Short task =>
Work out the number of lines with "Python" in them. Reply with that number and no other words.

(Items listed in a dataset)
**********

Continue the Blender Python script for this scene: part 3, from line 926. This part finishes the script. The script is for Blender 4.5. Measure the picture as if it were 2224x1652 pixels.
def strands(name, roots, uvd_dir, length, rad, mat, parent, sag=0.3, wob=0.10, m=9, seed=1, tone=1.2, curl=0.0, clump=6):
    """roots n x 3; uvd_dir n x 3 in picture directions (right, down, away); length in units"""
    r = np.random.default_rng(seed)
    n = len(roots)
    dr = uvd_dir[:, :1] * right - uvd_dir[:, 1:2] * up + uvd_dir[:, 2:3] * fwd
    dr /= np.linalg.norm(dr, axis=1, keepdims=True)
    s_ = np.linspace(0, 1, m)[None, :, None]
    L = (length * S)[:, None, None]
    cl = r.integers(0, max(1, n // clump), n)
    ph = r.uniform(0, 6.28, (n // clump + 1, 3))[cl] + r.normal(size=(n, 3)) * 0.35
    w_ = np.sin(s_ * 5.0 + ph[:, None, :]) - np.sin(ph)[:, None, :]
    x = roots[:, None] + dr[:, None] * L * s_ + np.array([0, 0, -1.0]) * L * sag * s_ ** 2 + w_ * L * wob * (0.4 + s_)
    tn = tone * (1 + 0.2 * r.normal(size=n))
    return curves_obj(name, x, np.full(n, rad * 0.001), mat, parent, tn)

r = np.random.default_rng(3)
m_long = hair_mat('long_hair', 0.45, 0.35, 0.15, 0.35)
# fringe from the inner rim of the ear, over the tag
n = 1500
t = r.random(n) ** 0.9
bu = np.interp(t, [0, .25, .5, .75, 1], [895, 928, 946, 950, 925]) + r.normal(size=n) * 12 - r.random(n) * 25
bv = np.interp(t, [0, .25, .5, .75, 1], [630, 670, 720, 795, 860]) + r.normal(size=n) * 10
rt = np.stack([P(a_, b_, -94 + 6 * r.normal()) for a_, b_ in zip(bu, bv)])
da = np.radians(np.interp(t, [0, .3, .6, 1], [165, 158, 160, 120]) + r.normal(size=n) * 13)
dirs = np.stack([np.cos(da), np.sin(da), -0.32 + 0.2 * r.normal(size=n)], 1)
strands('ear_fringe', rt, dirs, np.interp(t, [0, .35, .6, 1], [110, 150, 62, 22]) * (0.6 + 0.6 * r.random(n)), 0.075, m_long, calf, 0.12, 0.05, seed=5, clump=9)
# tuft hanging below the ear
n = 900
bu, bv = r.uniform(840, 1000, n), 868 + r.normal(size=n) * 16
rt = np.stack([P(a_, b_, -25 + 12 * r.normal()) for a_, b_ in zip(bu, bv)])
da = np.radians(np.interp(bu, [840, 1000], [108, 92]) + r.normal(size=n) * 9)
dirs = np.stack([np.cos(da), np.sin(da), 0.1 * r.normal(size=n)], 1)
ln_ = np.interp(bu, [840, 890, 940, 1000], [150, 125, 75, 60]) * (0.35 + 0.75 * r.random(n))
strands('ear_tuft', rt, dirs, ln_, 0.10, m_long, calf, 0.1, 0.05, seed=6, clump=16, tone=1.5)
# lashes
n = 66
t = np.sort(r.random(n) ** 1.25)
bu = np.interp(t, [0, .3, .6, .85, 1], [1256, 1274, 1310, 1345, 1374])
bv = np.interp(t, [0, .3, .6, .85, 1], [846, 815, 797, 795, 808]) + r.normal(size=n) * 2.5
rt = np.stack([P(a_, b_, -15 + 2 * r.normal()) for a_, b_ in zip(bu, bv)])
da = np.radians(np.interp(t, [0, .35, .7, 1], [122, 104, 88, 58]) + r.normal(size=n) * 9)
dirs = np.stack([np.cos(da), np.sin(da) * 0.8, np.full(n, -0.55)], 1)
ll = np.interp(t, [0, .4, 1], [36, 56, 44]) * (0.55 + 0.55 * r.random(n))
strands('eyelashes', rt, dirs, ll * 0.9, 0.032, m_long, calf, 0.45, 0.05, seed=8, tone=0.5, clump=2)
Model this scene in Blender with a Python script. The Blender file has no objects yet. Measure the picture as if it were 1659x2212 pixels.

**********

Task solution =>
2